Pedestrian orchards offer potentially significant savings in labor costs for California’s stone fruit growers, but industry officials have never evaluated the orchard systems for feasibility and affordability. A new research project is evaluating the concept of a true pedestrian orchard and the potential for it being adopted by growers.
Kevin Day, University of California Cooperative Extension tree fruit farm advisor for Tulare County, is leading the project to assess pedestrian orchard systems in a side- by-side, uniform setting, to allow growers to see early and late-season peach and nectarine varieties grown on the industry standard rootstock Nemaguard and on the University of California’s newly released size-controlling rootstocks Controller 9 and Controller 5. Trees on Controller 9 are about 90 percent of the vigor of Nemaguard, with Controller 5 trees being about 50 percent the size of Nemaguard.
The trial, to be planted at UC’s Kearney Agricultural Center in Parlier this spring, will compare planting densities ranging from 202 to 622 trees per acre and six rootstock/training system combinations—the hexagon-V (vase), quad-V, and two-leader KAC-V. All trees will be kept at a height of 7 to 9 feet, except for one of the Nemaguard treatments that will be allowed to grow to an industry standard of 12 to 13 feet. Trees in a second Nemaguard treatment, planted at the same spacing as the first, will be kept at the same height as the trees on size-controlling rootstocks in the study. The project is funded by the California Tree Fruit Agreement.
Previous research has shown that reducing tree size from 12 to 9 feet reduced labor costs by about 35 percent, according to Day. Trees on Controller rootstocks are smaller and less vigorous than conventional trees. However, growers and researchers want to learn if the smaller trees will carry and size fruit as well as those on more vigorous rootstocks like Nemaguard. Fruit size has been a problem with dwarfing rootstocks in other crops like cherries. Growers have had to learn new management techniques, such as pruning and training methods, to overcome small fruit.
The research will show if the Nemaguard trees can be kept as short as the trees on dwarfing rootstocks and still reap the benefits of the Nemaguard rootstock—nematode resistance, large fruit, and earlier fruit maturity.
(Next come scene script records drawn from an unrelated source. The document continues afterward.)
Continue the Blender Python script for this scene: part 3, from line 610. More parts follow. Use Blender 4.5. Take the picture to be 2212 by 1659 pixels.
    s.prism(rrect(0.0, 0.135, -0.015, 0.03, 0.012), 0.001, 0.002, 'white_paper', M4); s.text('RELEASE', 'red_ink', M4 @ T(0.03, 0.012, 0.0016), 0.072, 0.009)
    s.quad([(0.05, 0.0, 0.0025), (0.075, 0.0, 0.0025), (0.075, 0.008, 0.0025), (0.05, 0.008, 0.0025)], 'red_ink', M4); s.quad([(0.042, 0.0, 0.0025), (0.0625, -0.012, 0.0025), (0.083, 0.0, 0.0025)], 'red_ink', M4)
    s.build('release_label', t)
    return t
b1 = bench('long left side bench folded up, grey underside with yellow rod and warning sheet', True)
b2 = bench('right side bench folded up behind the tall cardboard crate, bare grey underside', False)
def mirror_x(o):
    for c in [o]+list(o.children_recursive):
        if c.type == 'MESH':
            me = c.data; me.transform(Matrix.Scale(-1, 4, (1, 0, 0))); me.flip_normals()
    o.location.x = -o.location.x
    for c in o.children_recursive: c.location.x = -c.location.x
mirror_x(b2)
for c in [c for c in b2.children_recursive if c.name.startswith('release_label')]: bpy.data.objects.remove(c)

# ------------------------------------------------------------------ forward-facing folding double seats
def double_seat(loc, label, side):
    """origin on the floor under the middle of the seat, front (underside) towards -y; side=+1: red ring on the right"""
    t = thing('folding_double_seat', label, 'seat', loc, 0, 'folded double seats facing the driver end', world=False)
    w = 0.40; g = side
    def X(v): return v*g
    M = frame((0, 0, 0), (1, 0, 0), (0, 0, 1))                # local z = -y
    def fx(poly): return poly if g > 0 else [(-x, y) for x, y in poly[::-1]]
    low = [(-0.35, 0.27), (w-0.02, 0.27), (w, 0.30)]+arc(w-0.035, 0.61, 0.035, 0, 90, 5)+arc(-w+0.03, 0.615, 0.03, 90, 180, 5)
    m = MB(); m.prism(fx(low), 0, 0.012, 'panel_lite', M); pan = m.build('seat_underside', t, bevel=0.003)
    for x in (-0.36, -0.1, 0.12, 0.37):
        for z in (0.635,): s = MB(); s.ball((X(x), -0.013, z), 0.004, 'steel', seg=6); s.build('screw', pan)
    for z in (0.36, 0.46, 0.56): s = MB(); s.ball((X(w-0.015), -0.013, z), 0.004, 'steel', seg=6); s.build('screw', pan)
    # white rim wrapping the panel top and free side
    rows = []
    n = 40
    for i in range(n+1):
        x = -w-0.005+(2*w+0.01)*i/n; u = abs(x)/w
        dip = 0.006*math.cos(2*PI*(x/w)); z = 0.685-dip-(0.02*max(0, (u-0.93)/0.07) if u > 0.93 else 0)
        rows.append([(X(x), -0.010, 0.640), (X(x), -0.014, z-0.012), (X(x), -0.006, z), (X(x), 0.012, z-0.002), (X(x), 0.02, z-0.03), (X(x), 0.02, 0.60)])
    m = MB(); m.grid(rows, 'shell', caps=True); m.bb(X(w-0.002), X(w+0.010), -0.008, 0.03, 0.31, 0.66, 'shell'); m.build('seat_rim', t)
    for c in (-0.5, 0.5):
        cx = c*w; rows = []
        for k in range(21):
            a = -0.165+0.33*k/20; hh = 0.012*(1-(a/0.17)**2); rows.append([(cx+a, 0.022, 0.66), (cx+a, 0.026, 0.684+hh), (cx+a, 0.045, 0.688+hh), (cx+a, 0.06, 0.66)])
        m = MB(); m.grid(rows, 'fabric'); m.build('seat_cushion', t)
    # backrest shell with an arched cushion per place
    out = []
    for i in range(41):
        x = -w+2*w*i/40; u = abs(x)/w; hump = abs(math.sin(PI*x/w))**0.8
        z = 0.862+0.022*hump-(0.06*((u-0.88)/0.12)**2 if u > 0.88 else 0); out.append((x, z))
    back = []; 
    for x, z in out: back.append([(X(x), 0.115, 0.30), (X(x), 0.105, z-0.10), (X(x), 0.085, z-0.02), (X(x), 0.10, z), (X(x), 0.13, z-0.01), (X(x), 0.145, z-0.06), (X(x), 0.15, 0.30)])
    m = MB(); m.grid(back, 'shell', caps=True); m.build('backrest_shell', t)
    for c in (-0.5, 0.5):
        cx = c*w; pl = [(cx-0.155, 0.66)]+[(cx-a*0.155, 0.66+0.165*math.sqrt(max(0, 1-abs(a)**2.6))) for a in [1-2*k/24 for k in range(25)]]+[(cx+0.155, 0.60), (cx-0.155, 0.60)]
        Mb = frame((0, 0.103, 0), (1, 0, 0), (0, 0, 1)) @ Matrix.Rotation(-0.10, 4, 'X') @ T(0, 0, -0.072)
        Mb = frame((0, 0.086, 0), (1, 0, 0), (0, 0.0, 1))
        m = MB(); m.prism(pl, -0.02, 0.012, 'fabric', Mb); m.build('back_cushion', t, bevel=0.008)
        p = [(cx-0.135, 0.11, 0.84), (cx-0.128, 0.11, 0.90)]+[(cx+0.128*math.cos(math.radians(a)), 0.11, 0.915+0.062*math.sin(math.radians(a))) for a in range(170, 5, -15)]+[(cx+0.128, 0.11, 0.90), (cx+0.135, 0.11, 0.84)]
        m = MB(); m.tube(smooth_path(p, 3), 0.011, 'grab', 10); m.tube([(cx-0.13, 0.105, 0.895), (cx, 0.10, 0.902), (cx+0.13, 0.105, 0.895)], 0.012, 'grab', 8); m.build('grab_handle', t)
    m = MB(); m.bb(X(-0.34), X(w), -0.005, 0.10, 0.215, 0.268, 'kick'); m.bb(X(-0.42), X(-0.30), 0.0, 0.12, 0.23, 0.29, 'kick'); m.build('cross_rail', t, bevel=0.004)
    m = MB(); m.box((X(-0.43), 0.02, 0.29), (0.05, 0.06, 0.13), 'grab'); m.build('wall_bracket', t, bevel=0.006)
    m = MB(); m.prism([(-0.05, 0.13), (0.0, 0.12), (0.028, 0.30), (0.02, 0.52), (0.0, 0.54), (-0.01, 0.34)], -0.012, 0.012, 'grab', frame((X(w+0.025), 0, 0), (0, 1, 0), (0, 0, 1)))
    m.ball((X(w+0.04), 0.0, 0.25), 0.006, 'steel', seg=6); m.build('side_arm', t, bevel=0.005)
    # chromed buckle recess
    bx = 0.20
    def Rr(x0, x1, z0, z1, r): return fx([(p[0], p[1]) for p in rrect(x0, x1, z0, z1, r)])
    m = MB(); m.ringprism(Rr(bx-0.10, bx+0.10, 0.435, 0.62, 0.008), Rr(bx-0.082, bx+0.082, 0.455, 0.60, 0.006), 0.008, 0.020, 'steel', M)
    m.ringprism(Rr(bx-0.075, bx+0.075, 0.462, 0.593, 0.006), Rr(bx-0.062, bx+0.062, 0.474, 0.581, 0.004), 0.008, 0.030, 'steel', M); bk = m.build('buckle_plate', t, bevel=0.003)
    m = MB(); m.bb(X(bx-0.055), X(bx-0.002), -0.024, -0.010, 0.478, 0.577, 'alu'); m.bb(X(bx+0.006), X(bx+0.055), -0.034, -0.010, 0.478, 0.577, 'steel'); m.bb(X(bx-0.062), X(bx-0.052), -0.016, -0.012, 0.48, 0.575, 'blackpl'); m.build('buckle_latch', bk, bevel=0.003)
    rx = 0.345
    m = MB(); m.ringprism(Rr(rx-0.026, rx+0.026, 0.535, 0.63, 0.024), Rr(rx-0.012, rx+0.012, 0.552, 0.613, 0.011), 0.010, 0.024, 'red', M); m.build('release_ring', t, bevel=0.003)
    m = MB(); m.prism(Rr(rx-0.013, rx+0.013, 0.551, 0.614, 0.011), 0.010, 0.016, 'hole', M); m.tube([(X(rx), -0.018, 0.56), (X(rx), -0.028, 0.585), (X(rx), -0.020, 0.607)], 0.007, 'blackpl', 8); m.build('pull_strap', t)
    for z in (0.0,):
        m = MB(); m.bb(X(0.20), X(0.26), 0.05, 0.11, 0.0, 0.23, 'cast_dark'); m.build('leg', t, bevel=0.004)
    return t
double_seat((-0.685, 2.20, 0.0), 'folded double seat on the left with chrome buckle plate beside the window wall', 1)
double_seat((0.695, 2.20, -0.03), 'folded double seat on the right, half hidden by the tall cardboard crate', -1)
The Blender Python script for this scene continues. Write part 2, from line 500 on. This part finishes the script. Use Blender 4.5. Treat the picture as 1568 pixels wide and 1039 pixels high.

“I still think that we may be able to do it with Nemaguard. It’s always easier to do nothing to a tree for training and pruning than to have to do more to accomplish the same thing.”
Day said that while the goal to reduce or eliminate ladders from orchards is laudable, emphasis must continue to focus on fruit quality and yield. The pedestrian orchards cannot be so expensive that growers cannot afford to plant them.